My main computer is a 17" Intel Core Duo
My back-up is a Quad Core I7

I recently added a larger monitor to my laptop as well as keyboard and mouse and it makes a great dual monitor home computer running Windows 8.

However I also built a Xeon system for work, quad core 3.5 ghz, with 16 gigs of ecc ram, expandable to 32 gigs, 256 gig ssd and a 3 gig video card to drive a 4k Seiki 50 inch monitor 3840 x 2160. The good is the system is built, the bad is Tiger Direct shipped the wrong monitor which we refused at the door and its been backordered for a couple weeks. Newegg has them now but Tigers was cheaper with the 4 year warranty on the monitor and the only complainers have been those where the monitor broke so I want a long warranty on the monitor.

If you can find a portable driving a 4k monitor I have no objection.

Ken
 

1leonchen

New Member
I have a nice laptop and one desktop home. I tend to do more work when I am at my desktop. My laptop is more for on the road meet a client pull my art work quickly and make a few changes. My lab top will out perform my desktops any day. But it quite heavy. Running a Lenovo y510 with dual graphics and a true color calibrated screen. I like Alienware and dell also acre but I got a deal and couldn't pass it up.

if u go labtop get a good wired mouse a wired keyboard and a nice 30 inch screen.
 

heyskull

New Member
The answer to this question is Desktop all day long.

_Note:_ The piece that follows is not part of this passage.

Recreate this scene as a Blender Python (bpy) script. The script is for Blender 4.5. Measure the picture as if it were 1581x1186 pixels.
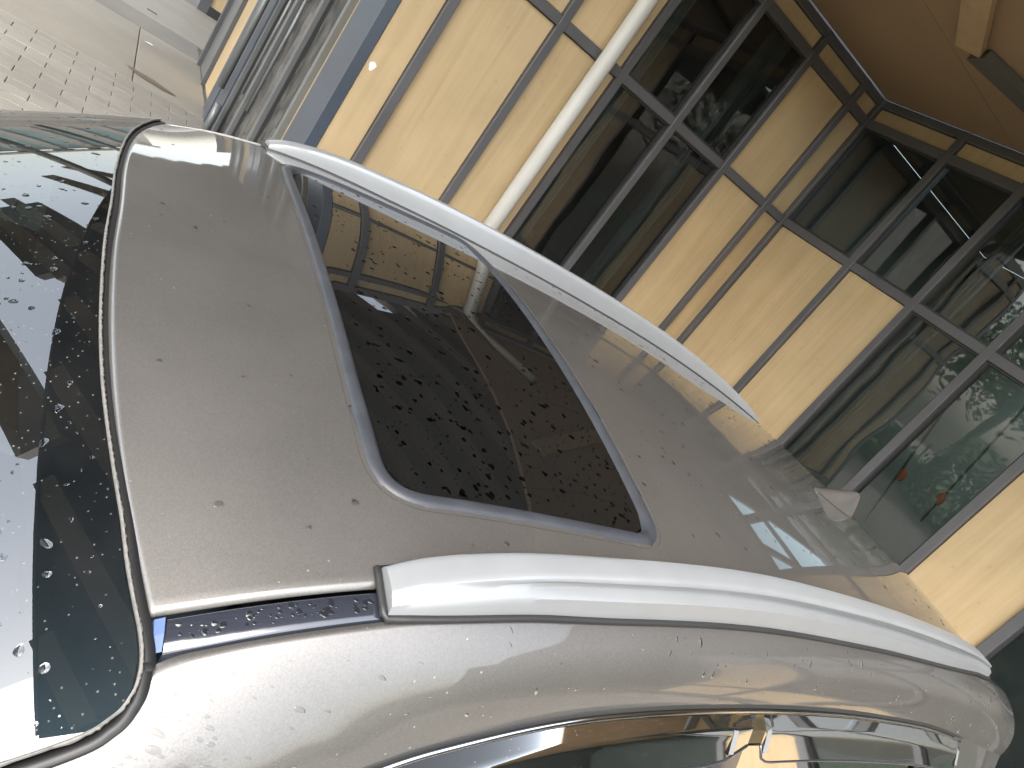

I have had a number of laptops over the years and all have had failures that resulted in the machine been uneconomical to repair.
At least with a desktop if a video card, network card or PSU goes down you can replace with a new one.
Doing this on most laptops means due to the way the motherboard has this all on the one board (they design it like that!!)you have to replace the motherboard which is expensive.
Yes the laptop is more convenient but it is a much more delicate machine and with it being portable, smashed screens and damaged parts are the norm.
Not to mention charging sockets, chargers and batteries failing due to use.
Also you cannot upgrade a laptop and adding more storage, faster video cards and processors etc.

My business partner ignored this advice and after 22 months of laptop use has a machine with a dead video card and a £350 bill to repair it!

The absolute maximum you will get out a laptop is 3 years if used as a work machine.
I have a desktop that is used as our server which has ran constantly for the last 8 years.

Really this is a no brainer this one, unless being portable is your ultimate priority.

SC
 

artofacks1

New Member
I been using a MacBook pro for over 7 years now. Hands down the MacBook pro has been the way to go. It's powerful, fast and if I need to run Windows os . It actually runs it faster and smoother on parallels than a native pc. Keeps you mobile and easy to work with on the move. Productivity is through the roof as I can chill on the couch and get things down.